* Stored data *
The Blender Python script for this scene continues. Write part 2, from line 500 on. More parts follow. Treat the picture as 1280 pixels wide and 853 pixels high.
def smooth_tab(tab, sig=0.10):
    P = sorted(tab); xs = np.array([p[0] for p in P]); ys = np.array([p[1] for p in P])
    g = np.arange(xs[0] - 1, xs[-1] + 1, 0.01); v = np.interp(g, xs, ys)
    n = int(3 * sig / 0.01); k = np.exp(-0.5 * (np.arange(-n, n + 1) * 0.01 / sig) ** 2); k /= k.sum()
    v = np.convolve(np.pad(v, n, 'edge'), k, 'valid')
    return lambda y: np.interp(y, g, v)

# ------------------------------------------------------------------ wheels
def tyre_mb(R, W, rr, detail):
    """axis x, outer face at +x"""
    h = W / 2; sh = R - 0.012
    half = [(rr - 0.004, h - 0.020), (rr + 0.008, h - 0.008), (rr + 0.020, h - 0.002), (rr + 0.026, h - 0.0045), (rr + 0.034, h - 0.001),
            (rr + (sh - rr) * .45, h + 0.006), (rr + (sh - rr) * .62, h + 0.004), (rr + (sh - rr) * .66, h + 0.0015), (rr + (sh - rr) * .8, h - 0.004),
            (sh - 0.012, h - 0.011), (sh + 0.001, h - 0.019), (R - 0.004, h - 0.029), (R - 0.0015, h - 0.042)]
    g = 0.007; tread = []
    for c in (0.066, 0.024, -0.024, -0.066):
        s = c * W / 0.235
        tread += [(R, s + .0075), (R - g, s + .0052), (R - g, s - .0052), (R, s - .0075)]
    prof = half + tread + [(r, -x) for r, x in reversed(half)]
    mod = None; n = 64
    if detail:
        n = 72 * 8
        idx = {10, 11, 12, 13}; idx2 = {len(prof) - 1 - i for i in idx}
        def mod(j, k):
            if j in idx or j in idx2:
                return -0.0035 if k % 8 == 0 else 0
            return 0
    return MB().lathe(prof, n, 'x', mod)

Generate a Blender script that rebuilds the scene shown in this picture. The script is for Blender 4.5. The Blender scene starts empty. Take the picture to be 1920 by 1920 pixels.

* What is required *
Print out the whole listing exactly as it appears.

* Exercise response *
The Blender Python script for this scene continues. Write part 2, from line 500 on. More parts follow. Treat the picture as 1280 pixels wide and 853 pixels high.
def smooth_tab(tab, sig=0.10):
    P = sorted(tab); xs = np.array([p[0] for p in P]); ys = np.array([p[1] for p in P])
    g = np.arange(xs[0] - 1, xs[-1] + 1, 0.01); v = np.interp(g, xs, ys)
    n = int(3 * sig / 0.01); k = np.exp(-0.5 * (np.arange(-n, n + 1) * 0.01 / sig) ** 2); k /= k.sum()
    v = np.convolve(np.pad(v, n, 'edge'), k, 'valid')
    return lambda y: np.interp(y, g, v)

# ------------------------------------------------------------------ wheels
def tyre_mb(R, W, rr, detail):
    """axis x, outer face at +x"""
    h = W / 2; sh = R - 0.012
    half = [(rr - 0.004, h - 0.020), (rr + 0.008, h - 0.008), (rr + 0.020, h - 0.002), (rr + 0.026, h - 0.0045), (rr + 0.034, h - 0.001),
            (rr + (sh - rr) * .45, h + 0.006), (rr + (sh - rr) * .62, h + 0.004), (rr + (sh - rr) * .66, h + 0.0015), (rr + (sh - rr) * .8, h - 0.004),
            (sh - 0.012, h - 0.011), (sh + 0.001, h - 0.019), (R - 0.004, h - 0.029), (R - 0.0015, h - 0.042)]
    g = 0.007; tread = []
    for c in (0.066, 0.024, -0.024, -0.066):
        s = c * W / 0.235
        tread += [(R, s + .0075), (R - g, s + .0052), (R - g, s - .0052), (R, s - .0075)]
    prof = half + tread + [(r, -x) for r, x in reversed(half)]
    mod = None; n = 64
    if detail:
        n = 72 * 8
        idx = {10, 11, 12, 13}; idx2 = {len(prof) - 1 - i for i in idx}
        def mod(j, k):
            if j in idx or j in idx2:
                return -0.0035 if k % 8 == 0 else 0
            return 0
    return MB().lathe(prof, n, 'x', mod)

Generate a Blender script that rebuilds the scene shown in this picture. The script is for Blender 4.5. The Blender scene starts empty. Take the picture to be 1920 by 1920 pixels.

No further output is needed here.